**DATA BLOCK:**
================

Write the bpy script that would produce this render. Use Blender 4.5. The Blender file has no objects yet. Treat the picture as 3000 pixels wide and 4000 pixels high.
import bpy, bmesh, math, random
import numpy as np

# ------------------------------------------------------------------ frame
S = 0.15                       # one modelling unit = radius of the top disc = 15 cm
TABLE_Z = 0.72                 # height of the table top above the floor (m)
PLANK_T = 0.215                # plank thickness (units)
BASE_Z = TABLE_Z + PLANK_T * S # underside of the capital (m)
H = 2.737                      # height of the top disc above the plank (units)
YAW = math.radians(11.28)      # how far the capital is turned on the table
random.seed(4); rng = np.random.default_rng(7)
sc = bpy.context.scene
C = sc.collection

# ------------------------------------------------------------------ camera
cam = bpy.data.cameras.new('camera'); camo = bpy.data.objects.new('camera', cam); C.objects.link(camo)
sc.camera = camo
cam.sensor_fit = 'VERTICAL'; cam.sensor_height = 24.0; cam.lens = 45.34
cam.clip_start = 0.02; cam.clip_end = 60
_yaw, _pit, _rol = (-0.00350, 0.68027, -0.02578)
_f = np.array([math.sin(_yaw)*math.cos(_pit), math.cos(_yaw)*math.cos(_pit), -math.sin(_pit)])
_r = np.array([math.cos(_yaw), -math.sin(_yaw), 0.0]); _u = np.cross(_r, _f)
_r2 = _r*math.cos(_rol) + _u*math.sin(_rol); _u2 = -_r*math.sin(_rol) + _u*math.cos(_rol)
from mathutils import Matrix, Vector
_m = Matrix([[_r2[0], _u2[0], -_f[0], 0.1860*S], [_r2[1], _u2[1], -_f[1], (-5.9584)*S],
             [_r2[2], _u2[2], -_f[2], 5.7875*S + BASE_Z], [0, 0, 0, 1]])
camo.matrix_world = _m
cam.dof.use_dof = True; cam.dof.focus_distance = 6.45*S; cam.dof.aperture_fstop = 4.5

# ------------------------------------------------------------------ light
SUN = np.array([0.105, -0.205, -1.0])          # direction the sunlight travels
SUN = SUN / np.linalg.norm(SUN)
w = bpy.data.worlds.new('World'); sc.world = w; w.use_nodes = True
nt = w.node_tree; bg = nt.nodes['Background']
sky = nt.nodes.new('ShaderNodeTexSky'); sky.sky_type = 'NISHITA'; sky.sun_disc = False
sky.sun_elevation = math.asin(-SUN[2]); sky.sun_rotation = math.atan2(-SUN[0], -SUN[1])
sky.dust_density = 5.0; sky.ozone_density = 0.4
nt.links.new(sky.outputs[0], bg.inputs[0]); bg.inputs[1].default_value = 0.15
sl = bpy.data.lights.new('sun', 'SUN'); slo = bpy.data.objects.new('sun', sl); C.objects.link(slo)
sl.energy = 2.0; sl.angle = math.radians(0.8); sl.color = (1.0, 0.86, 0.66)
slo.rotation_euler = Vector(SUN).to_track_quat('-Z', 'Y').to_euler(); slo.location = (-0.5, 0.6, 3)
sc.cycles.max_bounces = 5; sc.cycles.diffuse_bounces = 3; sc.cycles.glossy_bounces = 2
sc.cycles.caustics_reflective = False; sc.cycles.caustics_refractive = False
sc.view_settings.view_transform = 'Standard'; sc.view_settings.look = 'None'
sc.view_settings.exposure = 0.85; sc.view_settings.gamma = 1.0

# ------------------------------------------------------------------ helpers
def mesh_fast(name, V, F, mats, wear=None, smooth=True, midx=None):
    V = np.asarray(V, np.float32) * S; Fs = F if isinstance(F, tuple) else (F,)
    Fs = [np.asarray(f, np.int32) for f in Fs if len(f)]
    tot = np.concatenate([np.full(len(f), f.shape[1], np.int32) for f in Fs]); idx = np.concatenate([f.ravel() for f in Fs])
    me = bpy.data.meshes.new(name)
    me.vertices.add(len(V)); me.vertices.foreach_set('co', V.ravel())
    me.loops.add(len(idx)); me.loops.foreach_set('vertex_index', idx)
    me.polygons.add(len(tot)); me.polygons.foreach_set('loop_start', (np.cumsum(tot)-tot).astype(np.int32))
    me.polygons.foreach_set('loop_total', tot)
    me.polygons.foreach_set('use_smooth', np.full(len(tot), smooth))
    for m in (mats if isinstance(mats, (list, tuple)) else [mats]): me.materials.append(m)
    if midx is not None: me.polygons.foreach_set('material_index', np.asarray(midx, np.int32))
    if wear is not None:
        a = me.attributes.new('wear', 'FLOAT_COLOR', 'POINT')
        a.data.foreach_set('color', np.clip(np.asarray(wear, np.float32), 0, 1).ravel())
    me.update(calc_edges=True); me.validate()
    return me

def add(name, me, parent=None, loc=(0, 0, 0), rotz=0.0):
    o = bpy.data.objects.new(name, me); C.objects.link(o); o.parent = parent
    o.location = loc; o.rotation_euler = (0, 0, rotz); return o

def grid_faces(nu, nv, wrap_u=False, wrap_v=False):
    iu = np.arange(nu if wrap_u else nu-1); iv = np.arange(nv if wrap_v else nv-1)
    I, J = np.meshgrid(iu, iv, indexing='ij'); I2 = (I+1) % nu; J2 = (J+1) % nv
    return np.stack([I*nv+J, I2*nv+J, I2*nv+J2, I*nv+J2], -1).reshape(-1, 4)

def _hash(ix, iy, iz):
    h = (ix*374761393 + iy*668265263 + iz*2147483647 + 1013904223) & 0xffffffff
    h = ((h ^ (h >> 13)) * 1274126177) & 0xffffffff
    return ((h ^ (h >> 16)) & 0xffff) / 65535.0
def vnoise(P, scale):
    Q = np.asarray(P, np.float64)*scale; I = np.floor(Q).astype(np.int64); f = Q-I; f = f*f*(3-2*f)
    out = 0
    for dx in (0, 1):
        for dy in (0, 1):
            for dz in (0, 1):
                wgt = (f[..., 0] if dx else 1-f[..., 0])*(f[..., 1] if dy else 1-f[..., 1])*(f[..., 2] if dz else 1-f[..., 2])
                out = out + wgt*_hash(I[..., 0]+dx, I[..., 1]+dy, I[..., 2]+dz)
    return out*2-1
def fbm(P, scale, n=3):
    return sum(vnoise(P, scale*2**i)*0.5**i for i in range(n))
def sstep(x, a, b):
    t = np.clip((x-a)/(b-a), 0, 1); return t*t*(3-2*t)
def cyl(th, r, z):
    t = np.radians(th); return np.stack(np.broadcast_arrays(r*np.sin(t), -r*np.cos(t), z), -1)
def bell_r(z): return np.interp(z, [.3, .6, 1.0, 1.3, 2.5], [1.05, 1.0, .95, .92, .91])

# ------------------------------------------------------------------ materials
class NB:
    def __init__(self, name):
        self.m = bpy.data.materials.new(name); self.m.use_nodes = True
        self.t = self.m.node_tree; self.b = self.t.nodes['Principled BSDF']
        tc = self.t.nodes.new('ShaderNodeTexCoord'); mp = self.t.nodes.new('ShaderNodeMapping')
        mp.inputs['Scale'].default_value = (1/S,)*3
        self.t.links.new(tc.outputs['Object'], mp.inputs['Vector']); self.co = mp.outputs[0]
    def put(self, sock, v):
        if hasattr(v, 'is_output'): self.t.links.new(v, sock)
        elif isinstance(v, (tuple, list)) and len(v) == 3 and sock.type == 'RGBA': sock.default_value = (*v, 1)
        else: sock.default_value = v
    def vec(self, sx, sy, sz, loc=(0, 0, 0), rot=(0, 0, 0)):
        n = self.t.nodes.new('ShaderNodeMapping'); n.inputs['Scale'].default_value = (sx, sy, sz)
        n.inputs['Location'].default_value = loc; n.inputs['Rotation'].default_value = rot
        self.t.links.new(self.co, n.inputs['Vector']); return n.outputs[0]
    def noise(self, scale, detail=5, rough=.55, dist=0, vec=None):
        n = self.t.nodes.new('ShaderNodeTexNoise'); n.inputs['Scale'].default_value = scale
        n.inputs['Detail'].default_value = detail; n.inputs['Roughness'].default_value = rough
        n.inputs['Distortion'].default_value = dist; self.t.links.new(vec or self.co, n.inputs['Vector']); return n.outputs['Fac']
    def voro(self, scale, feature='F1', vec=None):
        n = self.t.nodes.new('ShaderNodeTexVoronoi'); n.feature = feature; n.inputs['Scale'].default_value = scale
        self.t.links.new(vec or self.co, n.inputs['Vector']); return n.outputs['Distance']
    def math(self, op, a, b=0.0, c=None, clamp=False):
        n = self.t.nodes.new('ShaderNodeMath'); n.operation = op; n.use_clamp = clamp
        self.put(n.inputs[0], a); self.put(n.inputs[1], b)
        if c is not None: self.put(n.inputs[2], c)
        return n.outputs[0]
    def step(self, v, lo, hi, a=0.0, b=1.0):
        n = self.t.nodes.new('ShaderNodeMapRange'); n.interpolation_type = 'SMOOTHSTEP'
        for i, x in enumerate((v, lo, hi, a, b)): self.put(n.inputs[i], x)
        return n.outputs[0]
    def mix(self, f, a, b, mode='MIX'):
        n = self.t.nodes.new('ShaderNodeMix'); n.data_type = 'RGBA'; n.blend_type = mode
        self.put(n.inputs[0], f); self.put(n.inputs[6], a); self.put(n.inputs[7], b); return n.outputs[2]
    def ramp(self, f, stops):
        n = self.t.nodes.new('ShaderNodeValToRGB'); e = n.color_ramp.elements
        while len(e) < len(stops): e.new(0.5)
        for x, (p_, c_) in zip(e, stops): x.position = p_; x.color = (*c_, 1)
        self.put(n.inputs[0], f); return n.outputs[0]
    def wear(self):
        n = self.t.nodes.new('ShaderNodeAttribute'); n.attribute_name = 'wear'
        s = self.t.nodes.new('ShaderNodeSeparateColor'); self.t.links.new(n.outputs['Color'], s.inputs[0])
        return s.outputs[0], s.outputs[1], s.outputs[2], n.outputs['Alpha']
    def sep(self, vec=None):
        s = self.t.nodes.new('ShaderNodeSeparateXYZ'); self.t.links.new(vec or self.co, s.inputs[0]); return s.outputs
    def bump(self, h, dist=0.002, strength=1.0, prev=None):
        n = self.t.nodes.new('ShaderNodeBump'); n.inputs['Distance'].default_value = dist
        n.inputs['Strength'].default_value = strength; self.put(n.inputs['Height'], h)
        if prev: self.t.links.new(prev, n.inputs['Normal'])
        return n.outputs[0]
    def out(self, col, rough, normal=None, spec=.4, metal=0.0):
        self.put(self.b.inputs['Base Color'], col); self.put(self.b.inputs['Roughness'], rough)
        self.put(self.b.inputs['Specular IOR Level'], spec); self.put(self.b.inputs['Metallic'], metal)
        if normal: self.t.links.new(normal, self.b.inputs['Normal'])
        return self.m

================

**TO DO:** Copy out only the lines running from the beginning of the data to the line with "import numpy as np", both ends included.

**ANSWER FOR THIS EXERCISE:**
Write the bpy script that would produce this render. Use Blender 4.5. The Blender file has no objects yet. Treat the picture as 3000 pixels wide and 4000 pixels high.
import bpy, bmesh, math, random
import numpy as np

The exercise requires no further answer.